[Note: only full-length studio albums were considered for this list. Therefore, EPs (Animal Collective’s Fall Be Kind) and compilations (Nick Cave & Warren Ellis’ White Lunar and the AIDS benefit Dark Was The Night) are not included here, as awesome as they may be. Making lists like this is arbitrary enough as is. Adding compilations and short-form releases only makes things more complicated. But seriously…go check the other 2009 Favorites out. They’re all quite impressive.]
#20
Rain Machine
Rain Machine
Escaping the narrow confines of simply being a “side project,” Kyp Malone, who by day sings and plays guitar in TV On The Radio, came into his own in a big way this year with Rain Machine.
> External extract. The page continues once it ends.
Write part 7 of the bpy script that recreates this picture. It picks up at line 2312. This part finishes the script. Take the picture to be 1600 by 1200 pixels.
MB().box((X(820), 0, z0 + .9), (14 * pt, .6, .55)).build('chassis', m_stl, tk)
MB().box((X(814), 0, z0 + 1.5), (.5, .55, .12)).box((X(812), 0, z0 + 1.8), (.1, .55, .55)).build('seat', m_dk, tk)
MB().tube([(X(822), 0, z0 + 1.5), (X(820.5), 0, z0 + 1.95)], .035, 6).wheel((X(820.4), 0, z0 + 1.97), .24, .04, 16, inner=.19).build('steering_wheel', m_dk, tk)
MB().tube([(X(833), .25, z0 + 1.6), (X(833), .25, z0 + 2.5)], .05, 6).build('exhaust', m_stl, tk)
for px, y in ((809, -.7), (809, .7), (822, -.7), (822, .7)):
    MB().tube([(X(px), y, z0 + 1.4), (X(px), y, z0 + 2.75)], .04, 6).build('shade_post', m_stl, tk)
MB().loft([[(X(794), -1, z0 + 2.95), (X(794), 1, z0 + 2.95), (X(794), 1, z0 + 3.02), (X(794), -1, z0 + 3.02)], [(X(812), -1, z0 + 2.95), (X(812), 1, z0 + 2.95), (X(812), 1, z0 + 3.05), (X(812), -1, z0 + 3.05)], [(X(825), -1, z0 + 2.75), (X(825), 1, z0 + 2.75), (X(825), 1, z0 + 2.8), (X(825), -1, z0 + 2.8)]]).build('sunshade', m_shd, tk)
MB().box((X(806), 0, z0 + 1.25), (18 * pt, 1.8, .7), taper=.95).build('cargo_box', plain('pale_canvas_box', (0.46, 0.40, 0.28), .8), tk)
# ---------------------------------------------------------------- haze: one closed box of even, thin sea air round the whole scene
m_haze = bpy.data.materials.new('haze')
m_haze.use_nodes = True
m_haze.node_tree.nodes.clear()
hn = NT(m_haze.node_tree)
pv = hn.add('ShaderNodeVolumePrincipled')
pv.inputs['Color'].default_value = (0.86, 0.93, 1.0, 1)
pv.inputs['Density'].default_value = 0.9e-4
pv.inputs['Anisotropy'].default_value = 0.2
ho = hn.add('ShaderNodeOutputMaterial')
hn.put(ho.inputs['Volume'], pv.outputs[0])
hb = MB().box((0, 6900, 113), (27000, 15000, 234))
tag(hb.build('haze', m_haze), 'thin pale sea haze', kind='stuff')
Without TVOTR’s furious guitar rush and Tunde Adebimpe’s roaring vocals to distract attention, Rain Machine reveals Malone as a gloriously emotional and potent songwriter. He can do the whole in-your-face rock thing, with songs like “Give Blood”, but he can also restrain himself and write tracks like the eleven-minute long “Winter Song”, while magically keeping something that unwieldy from becoming boring. Topped off by his expressive voice and urgent delivery, Malone and his band have created something that should be familiar to TVOTR fans, but engaging and unique in its own right.
[original review]
#19
Murdering Oscar (And Other Love Songs)
Patterson Hood
The Drive-By Truckers are a wildly prolific band and it almost feels weird to have a year go by without a new studio album from Alabama’s finest. Thankfully, the band did treat us to two solid stopgap releases this year: The Fine Print, an impressive b-sides and rarities collection, and Murdering Oscar, the second solo album from the band’s guitarist, singer and all-around leader, Patterson Hood. Playing with his band, the Screwtopians, Hood has compiled a frighteningly strong set of songs, written at various times over the past decade. Yet, over the course of the album fifty minutes, a cohesive sound and style emerges. Party country shitkicker and part keen social observer, Hood and his band churn out blistering southern rock and heart-wrenching balladry to back up Hood’s sharp lyrics and nuanced character sketches.
[original review]
#18
Years Of Refusal
Morrissey
There’s something about Morrissey that can be insanely frustrating. The Pope of Mope has made an entire career of his self-fulfilling lyrical obsession with no one ever loving him. Plus, when he’s not singing about that lack of love, he’s singing about the qualities that make him unlovable. It’s a vicious cycle and Moz has shown no signs of jumping off his specific hamster wheel anytime soon. The upside to all this is that Morrissey is in the middle of a full-fledged career renaissance as of late and Years Of Refusal is the best album he’s released since the 1990s. Heaven knows he’s still miserable now, but his dourness is balanced out by the short, sharp rock of his songwriting compatriots, Alain Whyte and Boz Boorer. At the ripe old age of fifty, the Mozfather sounds as vibrant and caustic as ever.
[original review]
#17
The Sound The Speed The Light
Mission Of Burma
As far as I know, there is literally no precedent for what Mission Of Burma have accomplished this decade. How many other bands can break up after recording only a single (admittedly legendary) album… and then reunite nineteen years later and end up recording material that sounds just as immediate and thrilling? It helps that during that absence, alt-rock was flung into the mainstream and Mission Of Burma were retroactively given demi-god status, but still… The Sound The Speed The Light is almost too good. The dry, brittle sound of their 1982 debut, Vs., is replicated wonderfully on this new album, full of angular guitars, dissonant bass and pummeling drums. It only took, y’know, twenty-seven years, but Mission Of Burma have recorded their second full-length masterpiece.
[original review]
#16
Album
Girls
“Do we really need a Californian Elvis Costello?” This is the question I’ve been asking myself since Girls debuted with Album earlier this fall. Without a doubt, the San Francisco-based band wears its influences on their thrift-store-bought sleeves: two parts Costello pen-wielding nerd vocals, one part Beach Boys harmonies, some Buddy Holly to taste and voila! However, the appeal of Girls is that they take all those classic pop touchstones and turn them into something that sounds weirdly contemporary. The growls of static and noise that underpin songs like “Morning Light” and “Big Bad Mean Motherfucker” show that the band see themselves as more than just a jukebox on legs that waltzed out of a 1950s diner. Plus, few bands this year could match Girls for sheer, heartstring-tugging balladry, with the heartfelt “Lust For Life”, “Laura” and “Hellhole Ratrace” proving that teenage angst and emoting can still be wonderfully appealing in this post-emo age.